▸ **PROBLEM REQUIREMENTS**: Print exactly the part opening with the line containing "Keep writing the" and closing with the line containing "for i, (x, y, s, l)", with both of those lines included.

▸ **EXERCISE DATA**:
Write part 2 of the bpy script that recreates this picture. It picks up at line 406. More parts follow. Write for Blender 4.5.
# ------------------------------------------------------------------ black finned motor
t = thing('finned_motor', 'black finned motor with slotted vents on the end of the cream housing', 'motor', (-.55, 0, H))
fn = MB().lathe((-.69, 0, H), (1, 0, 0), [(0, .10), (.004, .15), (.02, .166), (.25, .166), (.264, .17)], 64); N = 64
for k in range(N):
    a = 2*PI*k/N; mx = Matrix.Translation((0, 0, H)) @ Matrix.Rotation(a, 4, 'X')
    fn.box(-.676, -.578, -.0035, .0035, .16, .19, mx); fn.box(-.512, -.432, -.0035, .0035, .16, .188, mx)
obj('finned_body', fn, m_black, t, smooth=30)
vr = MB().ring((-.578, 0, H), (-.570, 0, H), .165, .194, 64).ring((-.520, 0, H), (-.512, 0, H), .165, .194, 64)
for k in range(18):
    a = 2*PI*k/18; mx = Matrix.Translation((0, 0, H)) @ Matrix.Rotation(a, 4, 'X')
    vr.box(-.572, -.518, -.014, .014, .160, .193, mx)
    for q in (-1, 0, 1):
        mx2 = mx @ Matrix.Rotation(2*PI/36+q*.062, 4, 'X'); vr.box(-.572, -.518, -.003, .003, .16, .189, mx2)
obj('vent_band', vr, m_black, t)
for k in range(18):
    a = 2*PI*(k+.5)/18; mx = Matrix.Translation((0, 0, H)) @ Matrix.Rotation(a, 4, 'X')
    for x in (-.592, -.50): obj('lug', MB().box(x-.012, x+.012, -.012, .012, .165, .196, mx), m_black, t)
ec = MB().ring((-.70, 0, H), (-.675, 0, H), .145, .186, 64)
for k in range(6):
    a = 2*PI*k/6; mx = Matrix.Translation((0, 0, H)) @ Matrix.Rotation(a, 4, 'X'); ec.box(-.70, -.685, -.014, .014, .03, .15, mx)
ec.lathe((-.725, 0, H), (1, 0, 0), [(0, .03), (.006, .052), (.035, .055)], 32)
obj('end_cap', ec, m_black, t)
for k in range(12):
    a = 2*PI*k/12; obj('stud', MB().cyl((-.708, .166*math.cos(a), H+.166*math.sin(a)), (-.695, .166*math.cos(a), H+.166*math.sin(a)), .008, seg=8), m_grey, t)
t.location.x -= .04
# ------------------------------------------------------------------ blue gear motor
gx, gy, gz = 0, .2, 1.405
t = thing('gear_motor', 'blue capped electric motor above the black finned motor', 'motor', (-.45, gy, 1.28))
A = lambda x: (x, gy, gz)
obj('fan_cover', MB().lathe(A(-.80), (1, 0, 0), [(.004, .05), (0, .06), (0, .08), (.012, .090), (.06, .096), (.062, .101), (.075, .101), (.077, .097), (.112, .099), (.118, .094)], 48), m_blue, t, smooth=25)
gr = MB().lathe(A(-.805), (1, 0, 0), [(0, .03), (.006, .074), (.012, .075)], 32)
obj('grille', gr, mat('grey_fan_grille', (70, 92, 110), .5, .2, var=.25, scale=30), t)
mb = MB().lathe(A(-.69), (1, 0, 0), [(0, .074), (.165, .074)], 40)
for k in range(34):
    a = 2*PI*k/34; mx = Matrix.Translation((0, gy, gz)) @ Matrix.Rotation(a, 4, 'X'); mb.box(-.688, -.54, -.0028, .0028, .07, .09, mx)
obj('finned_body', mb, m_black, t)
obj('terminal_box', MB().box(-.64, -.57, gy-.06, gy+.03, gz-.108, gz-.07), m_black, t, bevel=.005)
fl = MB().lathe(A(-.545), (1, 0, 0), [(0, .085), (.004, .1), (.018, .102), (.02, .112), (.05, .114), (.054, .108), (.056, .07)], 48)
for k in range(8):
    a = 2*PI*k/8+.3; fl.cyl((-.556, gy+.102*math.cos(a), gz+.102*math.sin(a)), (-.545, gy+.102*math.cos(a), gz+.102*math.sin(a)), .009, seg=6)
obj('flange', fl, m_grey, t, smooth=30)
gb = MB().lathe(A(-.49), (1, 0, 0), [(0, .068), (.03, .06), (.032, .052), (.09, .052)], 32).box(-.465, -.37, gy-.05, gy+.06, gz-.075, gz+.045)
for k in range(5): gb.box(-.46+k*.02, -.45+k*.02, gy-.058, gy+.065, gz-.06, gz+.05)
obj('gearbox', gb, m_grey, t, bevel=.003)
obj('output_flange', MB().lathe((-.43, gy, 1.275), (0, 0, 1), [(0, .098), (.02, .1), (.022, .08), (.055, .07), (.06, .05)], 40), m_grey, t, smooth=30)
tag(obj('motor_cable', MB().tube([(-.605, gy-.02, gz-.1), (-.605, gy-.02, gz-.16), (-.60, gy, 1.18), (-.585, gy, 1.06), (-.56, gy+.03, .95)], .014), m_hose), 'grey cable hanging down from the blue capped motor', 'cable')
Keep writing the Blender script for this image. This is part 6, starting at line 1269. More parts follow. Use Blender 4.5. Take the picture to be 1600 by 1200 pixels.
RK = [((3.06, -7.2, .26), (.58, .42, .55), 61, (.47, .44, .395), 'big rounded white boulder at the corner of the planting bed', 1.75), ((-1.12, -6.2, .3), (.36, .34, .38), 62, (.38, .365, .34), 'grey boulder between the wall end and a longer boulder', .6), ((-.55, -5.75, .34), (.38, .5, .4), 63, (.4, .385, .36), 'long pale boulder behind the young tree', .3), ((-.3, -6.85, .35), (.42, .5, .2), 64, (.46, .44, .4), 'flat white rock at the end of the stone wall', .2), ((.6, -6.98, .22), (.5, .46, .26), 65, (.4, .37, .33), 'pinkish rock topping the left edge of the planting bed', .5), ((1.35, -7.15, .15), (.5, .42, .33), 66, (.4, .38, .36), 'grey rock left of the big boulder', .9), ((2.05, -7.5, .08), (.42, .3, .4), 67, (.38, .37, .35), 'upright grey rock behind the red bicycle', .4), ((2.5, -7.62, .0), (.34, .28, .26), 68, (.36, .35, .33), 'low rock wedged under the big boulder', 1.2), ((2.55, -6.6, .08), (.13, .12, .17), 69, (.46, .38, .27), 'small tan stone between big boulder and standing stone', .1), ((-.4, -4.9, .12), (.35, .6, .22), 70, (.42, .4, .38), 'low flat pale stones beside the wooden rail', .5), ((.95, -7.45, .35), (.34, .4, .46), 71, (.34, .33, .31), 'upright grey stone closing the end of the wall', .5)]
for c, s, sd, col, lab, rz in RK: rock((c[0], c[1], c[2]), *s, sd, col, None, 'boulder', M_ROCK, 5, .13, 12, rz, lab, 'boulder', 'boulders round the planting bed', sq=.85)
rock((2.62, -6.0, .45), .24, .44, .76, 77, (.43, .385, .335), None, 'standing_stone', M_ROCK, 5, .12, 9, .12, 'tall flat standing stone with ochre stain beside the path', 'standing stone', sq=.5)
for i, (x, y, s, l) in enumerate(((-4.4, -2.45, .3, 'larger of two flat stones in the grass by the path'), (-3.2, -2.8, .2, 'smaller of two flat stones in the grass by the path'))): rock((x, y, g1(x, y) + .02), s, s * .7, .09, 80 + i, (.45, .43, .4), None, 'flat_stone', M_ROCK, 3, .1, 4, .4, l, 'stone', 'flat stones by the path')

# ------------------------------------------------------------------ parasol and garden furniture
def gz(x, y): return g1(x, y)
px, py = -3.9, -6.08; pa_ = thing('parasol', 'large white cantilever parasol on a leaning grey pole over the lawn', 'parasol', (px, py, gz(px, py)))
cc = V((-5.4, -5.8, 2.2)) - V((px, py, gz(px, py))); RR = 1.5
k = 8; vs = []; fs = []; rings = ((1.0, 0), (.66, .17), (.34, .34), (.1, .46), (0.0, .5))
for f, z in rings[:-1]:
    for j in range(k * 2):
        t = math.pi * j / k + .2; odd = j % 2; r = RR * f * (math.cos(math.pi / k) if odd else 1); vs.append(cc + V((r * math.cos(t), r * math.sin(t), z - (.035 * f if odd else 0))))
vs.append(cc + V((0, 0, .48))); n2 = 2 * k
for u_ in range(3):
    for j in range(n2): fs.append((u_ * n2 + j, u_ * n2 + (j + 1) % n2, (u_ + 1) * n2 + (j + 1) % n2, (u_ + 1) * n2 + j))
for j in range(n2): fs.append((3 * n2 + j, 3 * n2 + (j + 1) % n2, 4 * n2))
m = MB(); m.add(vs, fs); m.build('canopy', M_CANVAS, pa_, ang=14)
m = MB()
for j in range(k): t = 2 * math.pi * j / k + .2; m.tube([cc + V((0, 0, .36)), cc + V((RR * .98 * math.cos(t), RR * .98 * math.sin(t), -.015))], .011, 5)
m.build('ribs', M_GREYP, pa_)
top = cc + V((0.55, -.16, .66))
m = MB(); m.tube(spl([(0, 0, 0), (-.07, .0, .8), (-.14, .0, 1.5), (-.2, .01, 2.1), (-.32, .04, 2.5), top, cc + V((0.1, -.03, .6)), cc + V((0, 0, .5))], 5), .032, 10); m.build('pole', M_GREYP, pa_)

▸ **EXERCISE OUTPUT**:
Keep writing the Blender script for this image. This is part 6, starting at line 1269. More parts follow. Use Blender 4.5. Take the picture to be 1600 by 1200 pixels.
RK = [((3.06, -7.2, .26), (.58, .42, .55), 61, (.47, .44, .395), 'big rounded white boulder at the corner of the planting bed', 1.75), ((-1.12, -6.2, .3), (.36, .34, .38), 62, (.38, .365, .34), 'grey boulder between the wall end and a longer boulder', .6), ((-.55, -5.75, .34), (.38, .5, .4), 63, (.4, .385, .36), 'long pale boulder behind the young tree', .3), ((-.3, -6.85, .35), (.42, .5, .2), 64, (.46, .44, .4), 'flat white rock at the end of the stone wall', .2), ((.6, -6.98, .22), (.5, .46, .26), 65, (.4, .37, .33), 'pinkish rock topping the left edge of the planting bed', .5), ((1.35, -7.15, .15), (.5, .42, .33), 66, (.4, .38, .36), 'grey rock left of the big boulder', .9), ((2.05, -7.5, .08), (.42, .3, .4), 67, (.38, .37, .35), 'upright grey rock behind the red bicycle', .4), ((2.5, -7.62, .0), (.34, .28, .26), 68, (.36, .35, .33), 'low rock wedged under the big boulder', 1.2), ((2.55, -6.6, .08), (.13, .12, .17), 69, (.46, .38, .27), 'small tan stone between big boulder and standing stone', .1), ((-.4, -4.9, .12), (.35, .6, .22), 70, (.42, .4, .38), 'low flat pale stones beside the wooden rail', .5), ((.95, -7.45, .35), (.34, .4, .46), 71, (.34, .33, .31), 'upright grey stone closing the end of the wall', .5)]
for c, s, sd, col, lab, rz in RK: rock((c[0], c[1], c[2]), *s, sd, col, None, 'boulder', M_ROCK, 5, .13, 12, rz, lab, 'boulder', 'boulders round the planting bed', sq=.85)
rock((2.62, -6.0, .45), .24, .44, .76, 77, (.43, .385, .335), None, 'standing_stone', M_ROCK, 5, .12, 9, .12, 'tall flat standing stone with ochre stain beside the path', 'standing stone', sq=.5)
for i, (x, y, s, l) in enumerate(((-4.4, -2.45, .3, 'larger of two flat stones in the grass by the path'), (-3.2, -2.8, .2, 'smaller of two flat stones in the grass by the path'))): rock((x, y, g1(x, y) + .02), s, s * .7, .09, 80 + i, (.45, .43, .4), None, 'flat_stone', M_ROCK, 3, .1, 4, .4, l, 'stone', 'flat stones by the path')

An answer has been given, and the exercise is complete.